Give the count of lines in the data that include the string "from", with no added remarks.
++++++
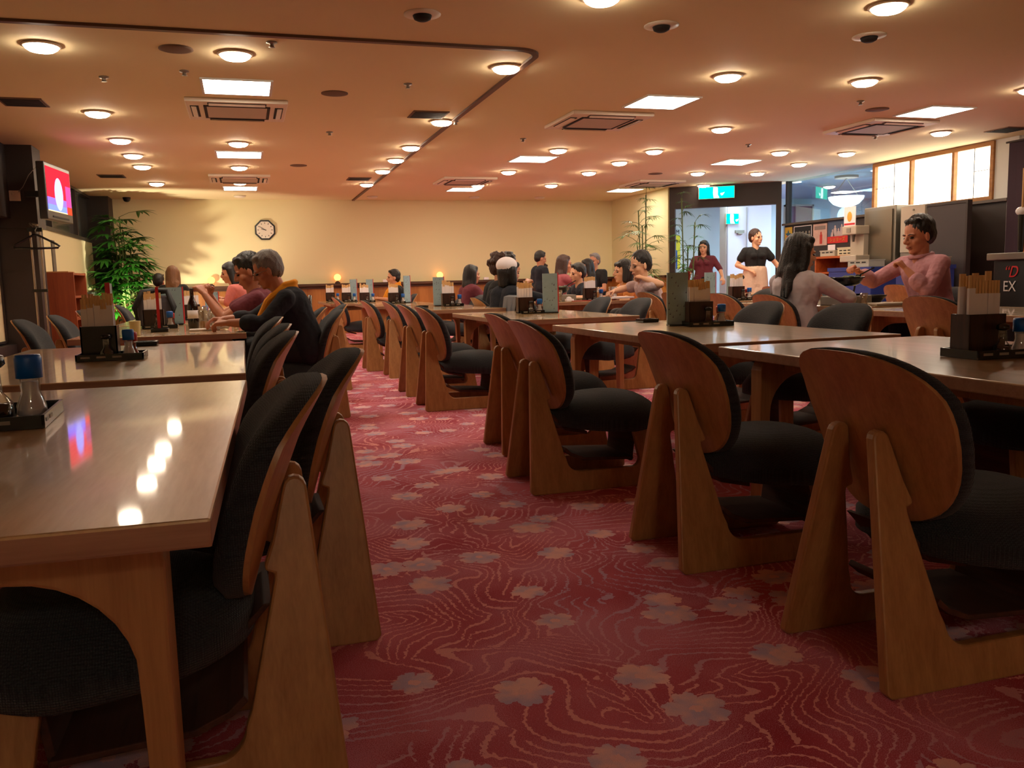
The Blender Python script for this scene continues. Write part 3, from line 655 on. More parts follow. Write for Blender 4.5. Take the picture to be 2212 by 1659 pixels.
MB().box(0,.05,0,.62,0,1.72).build('panel',M_darker,r); MB().box(-.01,.06,-.03,0,0,1.75).build('edge_post',M_dark,r); MB().box(-.01,.06,0,.62,1.72,1.75).build('top_rail',M_dark,r)
M_shelf=wood('red_shelf_wood','#8e3c16','#b8602c',.5,axis=1,scale=12)
r=thing('low_shelf','open reddish wooden shelf unit behind the long-haired woman','shelf',(8.40,10.42,0))
MB().box(0,.4,0,.88,1.13,1.16).build('top',M_shelf,r); MB().box(0,.4,0,.03,0,1.13).build('side_panel',M_shelf,r); MB().box(0,.4,.85,.88,0,1.13).build('side_panel',M_shelf,r)
MB().box(.37,.4,.03,.85,0,1.13).build('back_panel',M_bc,r)
for z in (.90,.55): MB().box(0,.37,.03,.85,z,z+.025).build('shelf',M_shelf,r)
M_crate=mat('cream_crate','#cfc8a8',.6); M_crateg=mat('grey_crate','#b4b0a0',.6)
def crate(loc,l,w_,h,m,label,rows=1):
    r=thing('plastic_crate',label,'crate',loc,0,'cutlery crates behind the diners'); mb=MB(); mb.box(-w_/2,w_/2,-l/2,l/2,0,h,bev=.008).build('tub',m,r)
    mb=MB()
    for j in range(rows):
        for i in range(3): mb.box(-w_/2-.004,-w_/2,-l*.36+i*l*.27,-l*.36+i*l*.27+l*.18,h*(.55-.35*j),h*(.55-.35*j)+.016)
    mb.build('slots',M_slot,r)
    mb=MB(); mb.box(-w_/2-.006,w_/2+.006,-l/2-.006,l/2+.006,h-.015,h).build('rim',m,r); return r
crate((8.56,11.06,1.16),.34,.24,.09,M_crateg,'grey plastic crate on the left of the wooden shelf top'); crate((8.56,10.66,1.16),.34,.24,.12,M_crate,'cream plastic crate on the right of the wooden shelf top',2)
crate((8.12,9.82,.98),.42,.26,.10,M_crateg,'grey plastic crate on the blue box below the dispenser'); crate((8.10,8.72,.99),.50,.3,.09,M_steelg,'grey crate of white eggs on the blue box behind the pink-shirted man')
for i in range(5):
    tag(MB().sph((0,0,.02),(.022,.03,.024)).build('egg',mat('egg_shell','#e8e0d8',.5) if i==0 else bpy.data.materials['egg_shell'],None,smooth=True,loc=(8.06,8.92-i*.085,1.075)),'white egg in the grey crate, %s from the left'%ORD[i],'egg','eggs in the grey crate')
M_bluebox=mat('blue_container','#2a3c86',.5)
for i,(y0,y1,l) in enumerate(((9.45,10.32,'below the dispenser'),(8.50,9.0,'behind the pink-shirted man'))):
    r=thing('blue_container','tall blue plastic container '+l,'container',(8.1,(y0+y1)/2,0)); MB().box(-.2,.24,-(y1-y0)/2,(y1-y0)/2,0,.97,bev=.015).build('tub',M_bluebox,r); MB().box(-.21,.25,-(y1-y0)/2-.01,(y1-y0)/2+.01,.93,.98).build('rim',M_bluebox,r)
# dark banner
r=thing('hanging_banner','tall dark purple cloth banner hanging at the right edge','banner',(8.72,8.14,0))
mb=MB(); n=16
for i in range(n):
    a=(0+.012*math.sin(i*.9),-i*.11); b=(0+.012*math.sin((i+1)*.9),-(i+1)*.11)
    mb.prism([a,b,(b[0]+.006,b[1]),(a[0]+.006,a[1])],lambda x,y,t:(x,y,t),.9,2.38)
mb.build('cloth',mat('plum_cloth','#33202c',.85),r,smooth=False); MB().cyl((0,-.88,2.39),.012,1.84,ax='y').build('rod',M_dark,r)
# beer counter
r=thing('beer_counter','black drinks counter with steel top at the right edge','counter',(5.95,5.60,0),math.radians(-8))
MB().box(-.05,1.5,-1.4,.0,0,.985).build('body',mat('counter_black','#191416',.4),r)
MB().box(-.09,1.55,-1.45,.04,.985,1.04,bev=.005).build('counter_top',M_steel,r)
MB().box(-.058,-.052,-1.38,-.02,.60,.97).build('sign_board',M_blackm,r)
text('“D',.13,mat('beer_red','#c81e22',.5),r,(-.062,-.125,.885),WR,align='LEFT',shear=.3); text('EX',.12,mat('beer_white','#e6e0e0',.5),r,(-.062,-.125,.77),WR,align='LEFT')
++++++
## Answer for the task:
2